▶ [Given exercise]:
Nothing but the lines from the top of the data to the line holding "from mathutils.geometry import" should be printed, word for word and both ends included; leave the pictures out.

** START Dataset section **

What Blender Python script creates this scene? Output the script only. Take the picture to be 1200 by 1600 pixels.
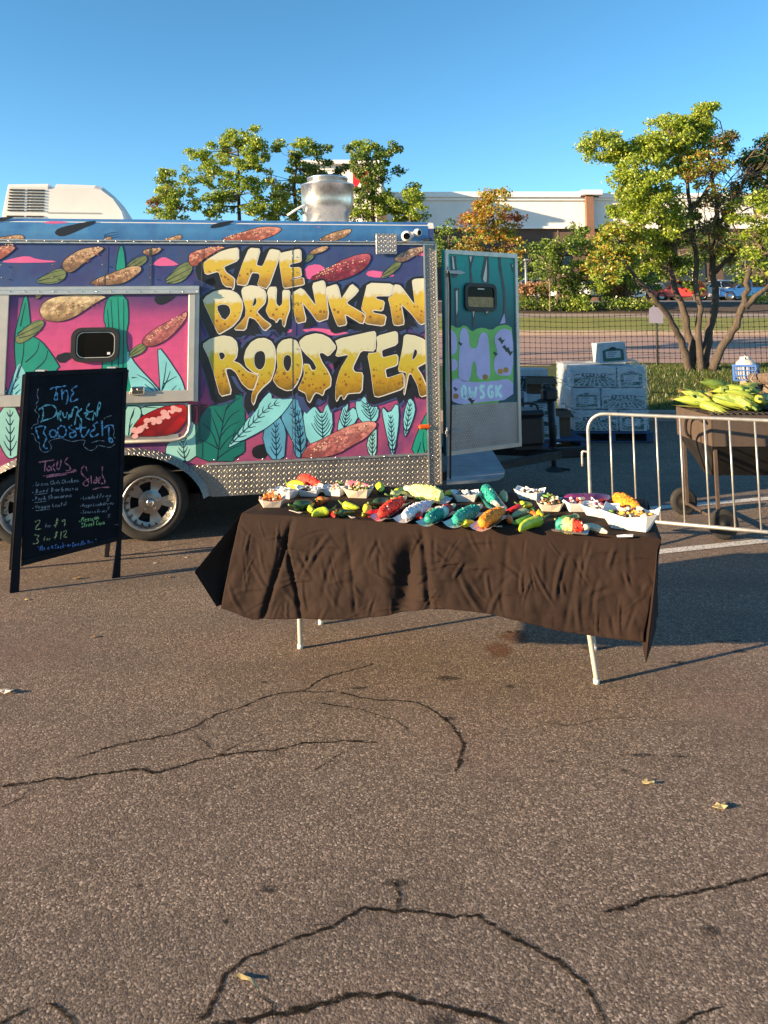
import bpy, bmesh, math, random
from mathutils import Vector, Matrix, noise as mnoise
from mathutils.geometry import tessellate_polygon

scene = bpy.context.scene
for _o in list(bpy.data.objects):
    bpy.data.objects.remove(_o, do_unlink=True)
R = math.radians

# ------------------------------------------------------------------ camera
CAM_H, F_PX, CX, HY = 1.60, 1200.0, 600.0, 515.0      # eye height, focal length and horizon in photo pixels
PITCH = R(7.5)                                          # the lens looks a little up; the frame sits low (shift)
PY = HY - F_PX * math.tan(PITCH)
cam_data = bpy.data.cameras.new('camera')
cam_data.sensor_fit = 'HORIZONTAL'
cam_data.sensor_width = 36.0
cam_data.lens = 36.0
cam_data.shift_y = -(800.0 - PY) / 1200.0
cam_data.clip_start = 0.05
cam_data.clip_end = 3000.0
cam = bpy.data.objects.new('camera', cam_data)
cam.location = (0, 0, CAM_H)
cam.rotation_euler = (R(90) + PITCH, 0, 0)
scene.collection.objects.link(cam)
scene.camera = cam

# ------------------------------------------------------------------ sky and sun
SUN_EL, SHADOW_AZ = 12.5, 23.0                          # shadows fall along +X turned this far towards +Y
sdir = Vector((-math.cos(R(SHADOW_AZ)) * math.cos(R(SUN_EL)), -math.sin(R(SHADOW_AZ)) * math.cos(R(SUN_EL)), math.sin(R(SUN_EL))))
world = bpy.data.worlds.new('World')
scene.world = world
world.use_nodes = True
wn = world.node_tree
wn.nodes.clear()
sky = wn.nodes.new('ShaderNodeTexSky')
sky.sky_type = 'NISHITA'
sky.sun_disc = False
sky.sun_elevation = R(SUN_EL)
sky.sun_rotation = math.atan2(sdir.x, sdir.y)
sky.altitude = 2500.0
sky.air_density = 1.0
sky.dust_density = 0.0
sky.ozone_density = 2.2
bg = wn.nodes.new('ShaderNodeBackground')
bg.inputs['Strength'].default_value = 0.092
wo = wn.nodes.new('ShaderNodeOutputWorld')
hs = wn.nodes.new('ShaderNodeHueSaturation')
hs.inputs['Saturation'].default_value = 1.17
hs.inputs['Hue'].default_value = 0.488
wn.links.new(sky.outputs[0], hs.inputs['Color'])
wn.links.new(hs.outputs[0], bg.inputs['Color'])
wn.links.new(bg.outputs[0], wo.inputs['Surface'])
sun_data = bpy.data.lights.new('sun', 'SUN')
sun_data.energy = 5.0
sun_data.angle = R(0.55)
sun_data.color = (1.0, 0.72, 0.42)
sun = bpy.data.objects.new('sun', sun_data)
sun.rotation_euler = (-sdir).to_track_quat('-Z', 'Y').to_euler()
scene.collection.objects.link(sun)
scene.view_settings.view_transform = 'Standard'
scene.view_settings.look = 'None'
scene.view_settings.exposure = 1.66
scene.view_settings.gamma = 1.0
scene.view_settings.use_curve_mapping = False
scene.render.engine = 'CYCLES'
scene.cycles.max_bounces = 6
scene.cycles.transparent_max_bounces = 8
scene.cycles.use_denoising = True

# ------------------------------------------------------------------ helpers
COL = scene.collection
rng = random.Random(7)

def tag(o, label=None, cat=None, group=None, kind=None):
    if label: o['label'] = label
    if cat: o['category'] = cat
    if group: o['group'] = group
    if kind: o['kind'] = kind
    return o

def empty(name, loc=(0, 0, 0), rot=(0, 0, 0)):
    o = bpy.data.objects.new(name, None)
    o.location = loc
    o.rotation_euler = rot
    o.empty_display_size = 0.1
    COL.objects.link(o)
    return o

def copy_tree(o, parent=None):
    c = o.copy()
    COL.objects.link(c)
    c.parent = parent
    for ch in list(o.children):
        copy_tree(ch, c)
    return c

def ray(px, py):
    yv = -(py - PY) / F_PX
    return Vector(((px - CX) / F_PX, math.cos(PITCH) - yv * math.sin(PITCH), math.sin(PITCH) + yv * math.cos(PITCH)))

def at_z(px, py, z):
    r = ray(px, py)
    return Vector((0, 0, CAM_H)) + r * ((z - CAM_H) / r.z)

def at_y(px, py, d):
    r = ray(px, py)
    return Vector((0, 0, CAM_H)) + r * (d / r.y)

def chaikin(pts, n=1, closed=True):
    pts = [Vector(p) for p in pts]
    for _ in range(n):
        out = []
        m = len(pts)
        rngi = range(m) if closed else range(m - 1)
        if not closed: out.append(pts[0])
        for i in rngi:
            a, b = pts[i], pts[(i + 1) % m]
            out.append(a * 0.75 + b * 0.25)
            out.append(a * 0.25 + b * 0.75)
        if not closed: out.append(pts[-1])
        pts = out
    return pts

def area2(p):
    return 0.5 * sum(p[i][0] * p[(i + 1) % len(p)][1] - p[(i + 1) % len(p)][0] * p[i][1] for i in range(len(p)))

def offset_poly(p, d):
    """grow a closed 2D outline outwards by d"""
    n = len(p)
    sgn = 1.0 if area2(p) > 0 else -1.0
    out = []
    for i in range(n):
        a, b, c = Vector(p[i - 1]), Vector(p[i]), Vector(p[(i + 1) % n])
        e1, e2 = (b - a), (c - b)
        if e1.length < 1e-9 or e2.length < 1e-9:
            out.append(b); continue
        n1 = Vector((e1.y, -e1.x)).normalized() * sgn
        n2 = Vector((e2.y, -e2.x)).normalized() * sgn
        m = n1 + n2
        if m.length < 1e-6:
            out.append(b + n1 * d); continue
        m.normalize()
        k = max(0.55, m.dot(n1))
        out.append(b + m * (d / k))
    return out

class MB:
    """collects faces; build() links them as one mesh object"""
    def __init__(self):
        self.v, self.f, self.m, self.s = [], [], [], []
    def add(self, verts, faces, mat=0, smooth=False):
        o = len(self.v)
        self.v += [tuple(x) for x in verts]
        for fc in faces:
            self.f.append(tuple(i + o for i in fc)); self.m.append(mat); self.s.append(smooth)
        return self
    def box(self, c, s, rot=None, mat=0, bevel=0.0):
        hx, hy, hz = s[0] / 2, s[1] / 2, s[2] / 2
        c = Vector(c)
        if bevel <= 0:
            pts = [Vector((x, y, z)) for x in (-hx, hx) for y in (-hy, hy) for z in (-hz, hz)]
            fc = [(0, 1, 3, 2), (4, 6, 7, 5), (0, 4, 5, 1), (2, 3, 7, 6), (0, 2, 6, 4), (1, 5, 7, 3)]
        else:
            b = min(bevel, hx * .9, hy * .9, hz * .9)
            pts, idx = [], {}
            for sx in (-1, 1):
                for sy in (-1, 1):
                    for sz in (-1, 1):
                        for ax in range(3):
                            p = [sx * (hx - b), sy * (hy - b), sz * (hz - b)]
                            p[ax] = (sx * hx, sy * hy, sz * hz)[ax]
                            idx[(sx, sy, sz, ax)] = len(pts); pts.append(Vector(p))
            fc = []
            for ax in range(3):
                o1, o2 = (ax + 1) % 3, (ax + 2) % 3
                for sg in (-1, 1):
                    q = []
                    for a, bb in ((-1, -1), (1, -1), (1, 1), (-1, 1)):
                        k = [0, 0, 0]; k[ax] = sg; k[o1] = a; k[o2] = bb
                        q.append(idx[(k[0], k[1], k[2], ax)])
                    fc.append(tuple(q) if sg > 0 else tuple(reversed(q)))
            for ax in range(3):
                o1, o2 = (ax + 1) % 3, (ax + 2) % 3
                for a in (-1, 1):
                    for bb in (-1, 1):
                        k0 = [0, 0, 0]; k1 = [0, 0, 0]
                        k0[ax] = -1; k1[ax] = 1
                        for k in (k0, k1): k[o1] = a; k[o2] = bb
                        q = (idx[(*k0, o1)], idx[(*k1, o1)], idx[(*k1, o2)], idx[(*k0, o2)])
                        fc.append(q if a * bb > 0 else tuple(reversed(q)))
            for sx in (-1, 1):
                for sy in (-1, 1):
                    for sz in (-1, 1):
                        q = (idx[(sx, sy, sz, 0)], idx[(sx, sy, sz, 1)], idx[(sx, sy, sz, 2)])
                        fc.append(q if sx * sy * sz > 0 else tuple(reversed(q)))
        if rot is not None:
            pts = [rot @ p for p in pts]
        return self.add([p + c for p in pts], fc, mat)
    def tube(self, path, r, n=8, mat=0, caps=True, closed=False, smooth=True):
        P = [Vector(p) for p in path]
        m = len(P)
        rad = r if isinstance(r, (list, tuple)) else [r] * m
        vs, fs = [], []
        prev = None
        for i in range(m):
            if closed:
                t = (P[(i + 1) % m] - P[i - 1])
            else:
                t = P[min(i + 1, m - 1)] - P[max(i - 1, 0)]
            if t.length < 1e-9: t = Vector((0, 0, 1))
            t.normalize()
            if prev is None:
                u = t.orthogonal().normalized()
            else:
                u = prev - t * prev.dot(t)
                u = u.normalized() if u.length > 1e-6 else t.orthogonal().normalized()
            prev = u
            w = t.cross(u)
            for k in range(n):
                a = 2 * math.pi * k / n
                vs.append(P[i] + (u * math.cos(a) + w * math.sin(a)) * rad[i])
        for i in range(m if closed else m - 1):
            j = (i + 1) % m
            for k in range(n):
                l = (k + 1) % n
                fs.append((i * n + k, i * n + l, j * n + l, j * n + k))
        self.add(vs, fs, mat, smooth)
        if caps and not closed:
            self.add(vs[:n], [tuple(reversed(range(n)))], mat)
            self.add(vs[-n:], [tuple(range(n))], mat)
        return self
    def lathe(self, prof, n=24, M=None, mat=0, smooth=True, arc=None):
        """prof: (radius, height) along local z"""
        vs, fs = [], []
        m = len(prof)
        for k in range(n):
            a = 2 * math.pi * k / n
            for r, h in prof:
                p = Vector((r * math.cos(a), r * math.sin(a), h))
                vs.append(M @ p if M is not None else p)
        for k in range(n):
            l = (k + 1) % n
            for i in range(m - 1):
                fs.append((k * m + i, l * m + i, l * m + i + 1, k * m + i + 1))
        return self.add(vs, fs, mat, smooth)
    def flat(self, loops, fn, mat=0):
        """filled 2D outline(s) (first outer, then holes); fn maps 2D to 3D"""
        L = [[Vector((p[0], p[1], 0)) for p in lp] for lp in loops]
        tris = tessellate_polygon(L)
        allp = [p for lp in L for p in lp]
        return self.add([fn(p.x, p.y) for p in allp], [tuple(t) for t in tris], mat)
    def prism(self, loop, fn, d0, d1, mat=0, side=None):
        """extrude a closed 2D outline; fn(x, y, d) maps to 3D"""
        n = len(loop)
        L = [[Vector((p[0], p[1], 0)) for p in loop]]
        tris = [tuple(t) for t in tessellate_polygon(L)]
        a = [fn(p[0], p[1], d0) for p in loop]
        b = [fn(p[0], p[1], d1) for p in loop]
        self.add(a, tris, mat)
        self.add(b, [tuple(reversed(t)) for t in tris], mat)
        self.add(a + b, [(i, (i + 1) % n, n + (i + 1) % n, n + i) for i in range(n)], mat if side is None else side)
        return self
    def ribbon(self, path, w, fn, mat=0):
        """flat strip along a 2D path"""
        P = [Vector((p[0], p[1])) for p in path]
        m = len(P)
        ww = w if isinstance(w, (list, tuple)) else [w] * m
        vs = []
        for i in range(m):
            t = P[min(i + 1, m - 1)] - P[max(i - 1, 0)]
            if t.length < 1e-9: t = Vector((1, 0))
            t.normalize()
            nn = Vector((-t.y, t.x)) * ww[i] / 2
            a, b = P[i] + nn, P[i] - nn
            vs += [fn(a.x, a.y), fn(b.x, b.y)]
        return self.add(vs, [(2 * i, 2 * i + 1, 2 * i + 3, 2 * i + 2) for i in range(m - 1)], mat)
    def build(self, name, mats, parent=None, fix=True):
        me = bpy.data.meshes.new(name)
        me.from_pydata(self.v, [], self.f)
        if not isinstance(mats, (list, tuple)): mats = [mats]
        for mt in mats: me.materials.append(mt)
        me.polygons.foreach_set('material_index', self.m)
        me.polygons.foreach_set('use_smooth', self.s)
        if fix and len(self.f) < 60000:
            bm = bmesh.new(); bm.from_mesh(me)
            bmesh.ops.remove_doubles(bm, verts=bm.verts, dist=1e-6)
            bmesh.ops.recalc_face_normals(bm, faces=bm.faces)
            bm.to_mesh(me); bm.free()
        me.update()
        o = bpy.data.objects.new(name, me)
        COL.objects.link(o)
        if parent is not None: o.parent = parent
        return o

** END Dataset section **

▶ [Solved exercise]:
What Blender Python script creates this scene? Output the script only. Take the picture to be 1200 by 1600 pixels.
import bpy, bmesh, math, random
from mathutils import Vector, Matrix, noise as mnoise
from mathutils.geometry import tessellate_polygon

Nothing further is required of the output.